▶ STATED PROBLEM: The copy must start at the line that contains "Write a Blender" and finish at the line that contains "return Vector(((px-400)/F*y, y, CH+(HY-py)/F*y))", reproducing each line exactly. Any picture in that span is omitted.

▶ RECORDS FOR THE TASK:
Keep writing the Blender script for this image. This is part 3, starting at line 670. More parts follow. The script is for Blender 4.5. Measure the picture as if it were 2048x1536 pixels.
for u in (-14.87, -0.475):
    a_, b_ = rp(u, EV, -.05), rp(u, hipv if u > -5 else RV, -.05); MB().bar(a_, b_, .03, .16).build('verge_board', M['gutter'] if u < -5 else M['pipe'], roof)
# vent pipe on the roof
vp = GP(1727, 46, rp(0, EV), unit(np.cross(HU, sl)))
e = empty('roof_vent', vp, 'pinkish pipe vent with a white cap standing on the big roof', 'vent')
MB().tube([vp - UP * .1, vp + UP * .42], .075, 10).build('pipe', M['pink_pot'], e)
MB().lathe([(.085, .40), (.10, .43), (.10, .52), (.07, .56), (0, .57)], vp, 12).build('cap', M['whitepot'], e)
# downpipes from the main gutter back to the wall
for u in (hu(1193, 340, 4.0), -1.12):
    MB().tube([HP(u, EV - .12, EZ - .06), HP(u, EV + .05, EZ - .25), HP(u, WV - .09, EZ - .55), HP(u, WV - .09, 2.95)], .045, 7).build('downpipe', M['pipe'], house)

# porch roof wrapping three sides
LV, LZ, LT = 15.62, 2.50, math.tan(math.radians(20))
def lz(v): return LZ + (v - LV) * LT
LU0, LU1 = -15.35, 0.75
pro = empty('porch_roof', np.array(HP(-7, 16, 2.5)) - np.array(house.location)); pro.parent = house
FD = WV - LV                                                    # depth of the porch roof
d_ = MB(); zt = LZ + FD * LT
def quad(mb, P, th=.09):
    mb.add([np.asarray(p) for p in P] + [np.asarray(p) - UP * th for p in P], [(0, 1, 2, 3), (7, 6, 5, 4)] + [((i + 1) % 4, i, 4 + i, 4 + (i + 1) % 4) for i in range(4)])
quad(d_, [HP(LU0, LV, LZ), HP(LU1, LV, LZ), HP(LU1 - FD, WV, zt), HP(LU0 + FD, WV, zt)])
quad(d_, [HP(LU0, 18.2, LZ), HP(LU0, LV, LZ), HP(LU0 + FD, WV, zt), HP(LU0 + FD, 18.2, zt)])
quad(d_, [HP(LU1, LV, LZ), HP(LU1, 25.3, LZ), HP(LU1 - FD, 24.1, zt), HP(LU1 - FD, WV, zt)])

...

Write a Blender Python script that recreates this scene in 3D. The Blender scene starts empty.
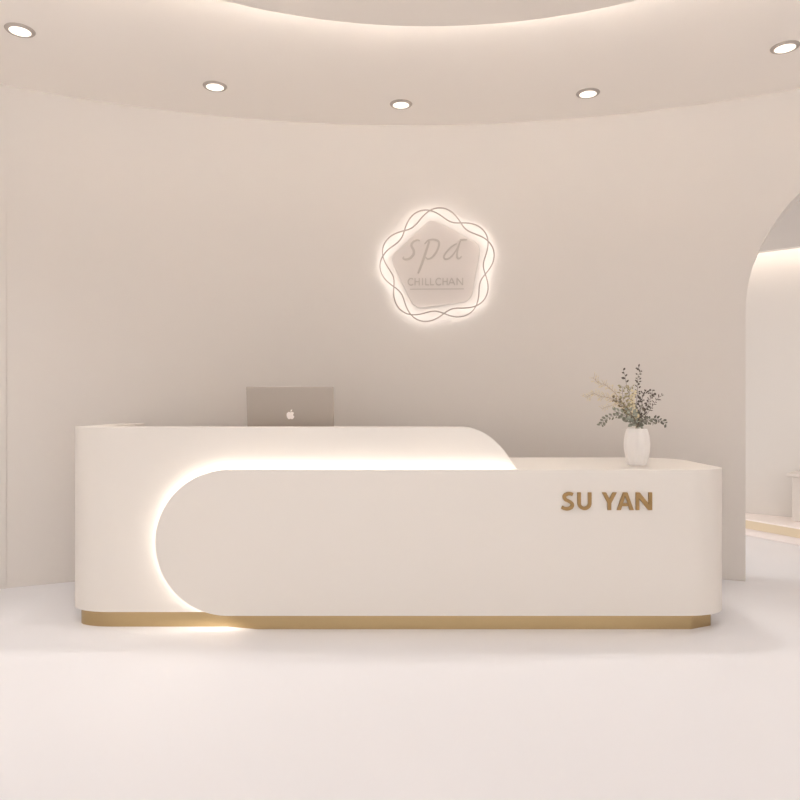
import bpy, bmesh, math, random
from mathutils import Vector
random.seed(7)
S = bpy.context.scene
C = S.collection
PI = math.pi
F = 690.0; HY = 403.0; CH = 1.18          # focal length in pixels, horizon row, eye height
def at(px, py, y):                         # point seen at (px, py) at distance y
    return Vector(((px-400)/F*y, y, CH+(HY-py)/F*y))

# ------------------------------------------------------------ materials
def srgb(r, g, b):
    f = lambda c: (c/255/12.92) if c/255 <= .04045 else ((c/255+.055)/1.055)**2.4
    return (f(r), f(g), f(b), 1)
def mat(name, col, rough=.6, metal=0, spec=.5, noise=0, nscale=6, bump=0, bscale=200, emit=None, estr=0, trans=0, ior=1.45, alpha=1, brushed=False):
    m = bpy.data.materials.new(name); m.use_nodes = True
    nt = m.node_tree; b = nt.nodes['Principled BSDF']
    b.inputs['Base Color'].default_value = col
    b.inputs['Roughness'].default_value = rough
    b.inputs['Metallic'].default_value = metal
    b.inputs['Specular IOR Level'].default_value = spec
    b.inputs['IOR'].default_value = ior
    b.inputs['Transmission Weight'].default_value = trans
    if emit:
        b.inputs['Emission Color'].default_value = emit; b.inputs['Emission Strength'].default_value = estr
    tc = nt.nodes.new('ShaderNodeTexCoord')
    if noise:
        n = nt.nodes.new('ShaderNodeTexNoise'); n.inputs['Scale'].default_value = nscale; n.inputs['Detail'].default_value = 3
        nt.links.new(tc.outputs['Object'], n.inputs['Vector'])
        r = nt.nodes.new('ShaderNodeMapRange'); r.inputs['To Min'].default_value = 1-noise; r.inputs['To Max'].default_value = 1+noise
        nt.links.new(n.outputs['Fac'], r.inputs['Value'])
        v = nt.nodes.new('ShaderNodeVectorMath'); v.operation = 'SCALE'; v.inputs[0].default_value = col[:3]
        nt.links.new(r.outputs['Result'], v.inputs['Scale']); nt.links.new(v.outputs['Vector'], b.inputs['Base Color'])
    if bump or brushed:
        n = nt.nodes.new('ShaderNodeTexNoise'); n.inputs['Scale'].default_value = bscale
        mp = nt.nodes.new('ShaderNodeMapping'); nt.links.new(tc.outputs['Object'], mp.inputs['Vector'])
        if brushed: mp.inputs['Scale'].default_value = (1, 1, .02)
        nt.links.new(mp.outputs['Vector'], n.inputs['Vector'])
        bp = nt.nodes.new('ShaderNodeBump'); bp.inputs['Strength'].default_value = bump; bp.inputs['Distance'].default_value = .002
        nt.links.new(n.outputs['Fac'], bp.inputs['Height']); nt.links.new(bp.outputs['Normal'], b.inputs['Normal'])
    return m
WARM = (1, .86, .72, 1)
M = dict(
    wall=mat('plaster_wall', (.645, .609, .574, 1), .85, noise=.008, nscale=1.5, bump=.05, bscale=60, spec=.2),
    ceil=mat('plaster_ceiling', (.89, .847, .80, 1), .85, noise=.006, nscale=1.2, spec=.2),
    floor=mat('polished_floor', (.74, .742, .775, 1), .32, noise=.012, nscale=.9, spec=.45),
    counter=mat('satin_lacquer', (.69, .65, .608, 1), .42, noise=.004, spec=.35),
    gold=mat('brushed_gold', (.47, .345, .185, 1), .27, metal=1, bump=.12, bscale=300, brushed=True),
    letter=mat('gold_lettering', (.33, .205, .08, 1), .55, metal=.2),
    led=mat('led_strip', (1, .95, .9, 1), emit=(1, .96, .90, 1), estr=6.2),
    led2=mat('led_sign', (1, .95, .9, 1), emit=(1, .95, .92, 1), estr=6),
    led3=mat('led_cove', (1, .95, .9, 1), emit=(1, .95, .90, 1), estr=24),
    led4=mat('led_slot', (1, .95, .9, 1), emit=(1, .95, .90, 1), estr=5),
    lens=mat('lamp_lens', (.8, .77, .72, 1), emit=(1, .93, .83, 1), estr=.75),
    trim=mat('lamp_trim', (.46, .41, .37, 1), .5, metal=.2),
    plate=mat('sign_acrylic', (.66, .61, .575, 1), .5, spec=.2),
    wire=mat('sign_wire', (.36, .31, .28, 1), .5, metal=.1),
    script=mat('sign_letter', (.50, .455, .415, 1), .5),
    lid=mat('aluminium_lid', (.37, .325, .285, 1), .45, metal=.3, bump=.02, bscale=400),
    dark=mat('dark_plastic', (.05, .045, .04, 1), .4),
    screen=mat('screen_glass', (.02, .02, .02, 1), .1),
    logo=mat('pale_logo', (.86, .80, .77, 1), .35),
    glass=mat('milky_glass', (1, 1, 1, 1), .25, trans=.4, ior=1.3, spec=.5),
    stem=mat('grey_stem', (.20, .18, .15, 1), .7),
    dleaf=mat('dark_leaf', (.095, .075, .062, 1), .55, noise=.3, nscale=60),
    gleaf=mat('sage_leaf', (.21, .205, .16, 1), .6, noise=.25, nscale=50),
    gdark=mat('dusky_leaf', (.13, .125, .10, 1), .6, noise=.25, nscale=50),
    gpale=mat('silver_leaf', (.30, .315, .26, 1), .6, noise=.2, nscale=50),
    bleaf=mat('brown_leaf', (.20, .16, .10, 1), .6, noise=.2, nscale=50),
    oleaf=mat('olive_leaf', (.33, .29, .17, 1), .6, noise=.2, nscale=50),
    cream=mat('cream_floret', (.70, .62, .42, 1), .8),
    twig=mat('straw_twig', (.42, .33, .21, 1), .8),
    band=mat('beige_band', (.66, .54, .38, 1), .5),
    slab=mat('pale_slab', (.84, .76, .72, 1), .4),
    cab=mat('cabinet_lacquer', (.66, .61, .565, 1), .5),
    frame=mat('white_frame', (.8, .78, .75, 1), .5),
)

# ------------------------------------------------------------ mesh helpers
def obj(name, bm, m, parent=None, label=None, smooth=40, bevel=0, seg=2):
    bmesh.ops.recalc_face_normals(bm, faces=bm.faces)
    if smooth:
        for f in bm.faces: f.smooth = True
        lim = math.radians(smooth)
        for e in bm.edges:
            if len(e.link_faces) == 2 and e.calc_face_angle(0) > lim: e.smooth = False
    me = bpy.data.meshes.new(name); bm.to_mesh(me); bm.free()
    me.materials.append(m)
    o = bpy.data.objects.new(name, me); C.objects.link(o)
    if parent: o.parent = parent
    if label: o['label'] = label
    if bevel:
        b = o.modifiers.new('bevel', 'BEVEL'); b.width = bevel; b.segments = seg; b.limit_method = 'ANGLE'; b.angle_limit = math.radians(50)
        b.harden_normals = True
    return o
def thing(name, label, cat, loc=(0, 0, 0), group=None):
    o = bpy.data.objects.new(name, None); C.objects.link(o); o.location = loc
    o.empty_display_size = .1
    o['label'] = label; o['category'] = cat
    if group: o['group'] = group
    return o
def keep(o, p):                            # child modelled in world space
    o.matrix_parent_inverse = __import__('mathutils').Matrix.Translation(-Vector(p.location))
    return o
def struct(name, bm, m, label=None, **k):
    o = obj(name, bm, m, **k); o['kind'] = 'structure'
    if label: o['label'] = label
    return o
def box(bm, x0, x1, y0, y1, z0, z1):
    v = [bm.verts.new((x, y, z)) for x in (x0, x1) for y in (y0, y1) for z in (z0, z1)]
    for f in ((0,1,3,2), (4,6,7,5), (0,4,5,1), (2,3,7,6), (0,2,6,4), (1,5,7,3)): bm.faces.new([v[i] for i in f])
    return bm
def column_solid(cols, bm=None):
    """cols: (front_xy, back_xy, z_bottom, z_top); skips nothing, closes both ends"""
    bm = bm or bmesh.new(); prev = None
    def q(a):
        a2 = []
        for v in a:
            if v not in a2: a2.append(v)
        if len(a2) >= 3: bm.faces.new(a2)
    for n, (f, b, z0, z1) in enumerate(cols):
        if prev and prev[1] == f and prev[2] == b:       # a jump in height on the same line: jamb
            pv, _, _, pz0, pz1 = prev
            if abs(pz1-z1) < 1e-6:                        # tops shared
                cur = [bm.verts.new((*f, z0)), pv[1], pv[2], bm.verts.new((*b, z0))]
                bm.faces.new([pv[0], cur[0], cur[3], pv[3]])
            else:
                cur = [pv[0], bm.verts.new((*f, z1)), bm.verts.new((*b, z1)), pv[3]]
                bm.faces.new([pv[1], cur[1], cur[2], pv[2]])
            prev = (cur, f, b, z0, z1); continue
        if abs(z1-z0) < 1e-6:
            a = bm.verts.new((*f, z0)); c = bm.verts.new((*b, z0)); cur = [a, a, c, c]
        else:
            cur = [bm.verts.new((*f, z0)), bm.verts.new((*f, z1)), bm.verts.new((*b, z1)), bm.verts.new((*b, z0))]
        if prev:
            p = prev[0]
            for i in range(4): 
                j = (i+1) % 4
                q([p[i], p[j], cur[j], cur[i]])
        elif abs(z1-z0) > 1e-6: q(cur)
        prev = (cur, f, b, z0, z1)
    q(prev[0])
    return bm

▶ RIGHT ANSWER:
Write a Blender Python script that recreates this scene in 3D. The Blender scene starts empty.
import bpy, bmesh, math, random
from mathutils import Vector
random.seed(7)
S = bpy.context.scene
C = S.collection
PI = math.pi
F = 690.0; HY = 403.0; CH = 1.18          # focal length in pixels, horizon row, eye height
def at(px, py, y):                         # point seen at (px, py) at distance y
    return Vector(((px-400)/F*y, y, CH+(HY-py)/F*y))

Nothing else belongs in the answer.